**Task directions**. Repeat the whole listing below, word for word.

**Dataset extract**.

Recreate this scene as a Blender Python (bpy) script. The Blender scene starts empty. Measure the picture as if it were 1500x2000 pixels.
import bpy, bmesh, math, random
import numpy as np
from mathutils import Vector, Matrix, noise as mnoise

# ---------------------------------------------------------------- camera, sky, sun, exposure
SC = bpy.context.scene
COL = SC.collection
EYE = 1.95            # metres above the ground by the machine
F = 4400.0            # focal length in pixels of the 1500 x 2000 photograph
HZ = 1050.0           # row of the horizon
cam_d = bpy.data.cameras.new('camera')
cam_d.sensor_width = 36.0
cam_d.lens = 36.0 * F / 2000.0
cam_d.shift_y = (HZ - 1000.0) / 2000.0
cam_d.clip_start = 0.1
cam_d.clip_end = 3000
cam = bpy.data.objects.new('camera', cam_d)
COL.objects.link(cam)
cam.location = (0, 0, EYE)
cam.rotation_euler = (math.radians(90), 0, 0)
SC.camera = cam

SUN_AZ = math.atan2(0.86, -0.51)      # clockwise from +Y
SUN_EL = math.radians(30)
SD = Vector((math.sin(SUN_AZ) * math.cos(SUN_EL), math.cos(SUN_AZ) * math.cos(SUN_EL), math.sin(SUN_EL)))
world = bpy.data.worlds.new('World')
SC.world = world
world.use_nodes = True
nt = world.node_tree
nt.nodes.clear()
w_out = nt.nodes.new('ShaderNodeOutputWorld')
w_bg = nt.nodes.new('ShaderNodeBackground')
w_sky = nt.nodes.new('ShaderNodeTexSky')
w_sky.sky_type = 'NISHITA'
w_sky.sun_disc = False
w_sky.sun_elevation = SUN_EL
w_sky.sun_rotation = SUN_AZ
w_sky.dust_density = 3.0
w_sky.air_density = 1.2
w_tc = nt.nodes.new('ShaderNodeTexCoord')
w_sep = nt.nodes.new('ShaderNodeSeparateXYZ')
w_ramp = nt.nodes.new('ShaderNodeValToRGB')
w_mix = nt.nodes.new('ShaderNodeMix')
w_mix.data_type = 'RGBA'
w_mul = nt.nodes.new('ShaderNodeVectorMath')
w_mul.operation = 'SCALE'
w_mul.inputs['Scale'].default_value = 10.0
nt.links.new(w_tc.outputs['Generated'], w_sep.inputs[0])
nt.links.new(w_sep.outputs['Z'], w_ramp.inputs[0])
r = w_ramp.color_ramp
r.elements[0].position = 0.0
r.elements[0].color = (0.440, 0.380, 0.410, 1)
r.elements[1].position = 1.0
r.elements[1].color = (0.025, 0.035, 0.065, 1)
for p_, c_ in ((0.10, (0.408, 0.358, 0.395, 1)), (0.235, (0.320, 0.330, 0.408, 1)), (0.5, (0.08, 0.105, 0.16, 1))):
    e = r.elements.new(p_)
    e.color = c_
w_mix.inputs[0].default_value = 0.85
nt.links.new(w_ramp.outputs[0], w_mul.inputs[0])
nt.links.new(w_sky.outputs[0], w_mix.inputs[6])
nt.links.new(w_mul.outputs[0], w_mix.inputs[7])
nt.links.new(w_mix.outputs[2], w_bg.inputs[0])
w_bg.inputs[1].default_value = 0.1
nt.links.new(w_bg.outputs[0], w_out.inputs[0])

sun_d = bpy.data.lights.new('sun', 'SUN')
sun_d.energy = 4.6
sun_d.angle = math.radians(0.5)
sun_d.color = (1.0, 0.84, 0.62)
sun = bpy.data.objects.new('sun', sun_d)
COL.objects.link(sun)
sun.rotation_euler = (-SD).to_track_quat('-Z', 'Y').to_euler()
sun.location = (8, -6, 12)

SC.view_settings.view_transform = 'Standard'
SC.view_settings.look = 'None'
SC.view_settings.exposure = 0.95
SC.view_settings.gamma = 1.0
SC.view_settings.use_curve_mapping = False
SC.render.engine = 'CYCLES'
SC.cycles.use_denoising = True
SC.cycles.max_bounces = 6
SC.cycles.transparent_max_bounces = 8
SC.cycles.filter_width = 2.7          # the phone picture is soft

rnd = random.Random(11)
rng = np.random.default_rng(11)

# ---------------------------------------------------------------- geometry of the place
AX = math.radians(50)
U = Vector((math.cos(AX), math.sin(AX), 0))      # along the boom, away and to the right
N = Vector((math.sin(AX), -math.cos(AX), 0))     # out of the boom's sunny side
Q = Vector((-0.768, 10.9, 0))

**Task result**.
Recreate this scene as a Blender Python (bpy) script. The Blender scene starts empty. Measure the picture as if it were 1500x2000 pixels.
import bpy, bmesh, math, random
import numpy as np
from mathutils import Vector, Matrix, noise as mnoise

# ---------------------------------------------------------------- camera, sky, sun, exposure
SC = bpy.context.scene
COL = SC.collection
EYE = 1.95            # metres above the ground by the machine
F = 4400.0            # focal length in pixels of the 1500 x 2000 photograph
HZ = 1050.0           # row of the horizon
cam_d = bpy.data.cameras.new('camera')
cam_d.sensor_width = 36.0
cam_d.lens = 36.0 * F / 2000.0
cam_d.shift_y = (HZ - 1000.0) / 2000.0
cam_d.clip_start = 0.1
cam_d.clip_end = 3000
cam = bpy.data.objects.new('camera', cam_d)
COL.objects.link(cam)
cam.location = (0, 0, EYE)
cam.rotation_euler = (math.radians(90), 0, 0)
SC.camera = cam

SUN_AZ = math.atan2(0.86, -0.51)      # clockwise from +Y
SUN_EL = math.radians(30)
SD = Vector((math.sin(SUN_AZ) * math.cos(SUN_EL), math.cos(SUN_AZ) * math.cos(SUN_EL), math.sin(SUN_EL)))
world = bpy.data.worlds.new('World')
SC.world = world
world.use_nodes = True
nt = world.node_tree
nt.nodes.clear()
w_out = nt.nodes.new('ShaderNodeOutputWorld')
w_bg = nt.nodes.new('ShaderNodeBackground')
w_sky = nt.nodes.new('ShaderNodeTexSky')
w_sky.sky_type = 'NISHITA'
w_sky.sun_disc = False
w_sky.sun_elevation = SUN_EL
w_sky.sun_rotation = SUN_AZ
w_sky.dust_density = 3.0
w_sky.air_density = 1.2
w_tc = nt.nodes.new('ShaderNodeTexCoord')
w_sep = nt.nodes.new('ShaderNodeSeparateXYZ')
w_ramp = nt.nodes.new('ShaderNodeValToRGB')
w_mix = nt.nodes.new('ShaderNodeMix')
w_mix.data_type = 'RGBA'
w_mul = nt.nodes.new('ShaderNodeVectorMath')
w_mul.operation = 'SCALE'
w_mul.inputs['Scale'].default_value = 10.0
nt.links.new(w_tc.outputs['Generated'], w_sep.inputs[0])
nt.links.new(w_sep.outputs['Z'], w_ramp.inputs[0])
r = w_ramp.color_ramp
r.elements[0].position = 0.0
r.elements[0].color = (0.440, 0.380, 0.410, 1)
r.elements[1].position = 1.0
r.elements[1].color = (0.025, 0.035, 0.065, 1)
for p_, c_ in ((0.10, (0.408, 0.358, 0.395, 1)), (0.235, (0.320, 0.330, 0.408, 1)), (0.5, (0.08, 0.105, 0.16, 1))):
    e = r.elements.new(p_)
    e.color = c_
w_mix.inputs[0].default_value = 0.85
nt.links.new(w_ramp.outputs[0], w_mul.inputs[0])
nt.links.new(w_sky.outputs[0], w_mix.inputs[6])
nt.links.new(w_mul.outputs[0], w_mix.inputs[7])
nt.links.new(w_mix.outputs[2], w_bg.inputs[0])
w_bg.inputs[1].default_value = 0.1
nt.links.new(w_bg.outputs[0], w_out.inputs[0])

sun_d = bpy.data.lights.new('sun', 'SUN')
sun_d.energy = 4.6
sun_d.angle = math.radians(0.5)
sun_d.color = (1.0, 0.84, 0.62)
sun = bpy.data.objects.new('sun', sun_d)
COL.objects.link(sun)
sun.rotation_euler = (-SD).to_track_quat('-Z', 'Y').to_euler()
sun.location = (8, -6, 12)

SC.view_settings.view_transform = 'Standard'
SC.view_settings.look = 'None'
SC.view_settings.exposure = 0.95
SC.view_settings.gamma = 1.0
SC.view_settings.use_curve_mapping = False
SC.render.engine = 'CYCLES'
SC.cycles.use_denoising = True
SC.cycles.max_bounces = 6
SC.cycles.transparent_max_bounces = 8
SC.cycles.filter_width = 2.7          # the phone picture is soft

rnd = random.Random(11)
rng = np.random.default_rng(11)

# ---------------------------------------------------------------- geometry of the place
AX = math.radians(50)
U = Vector((math.cos(AX), math.sin(AX), 0))      # along the boom, away and to the right
N = Vector((math.sin(AX), -math.cos(AX), 0))     # out of the boom's sunny side
Q = Vector((-0.768, 10.9, 0))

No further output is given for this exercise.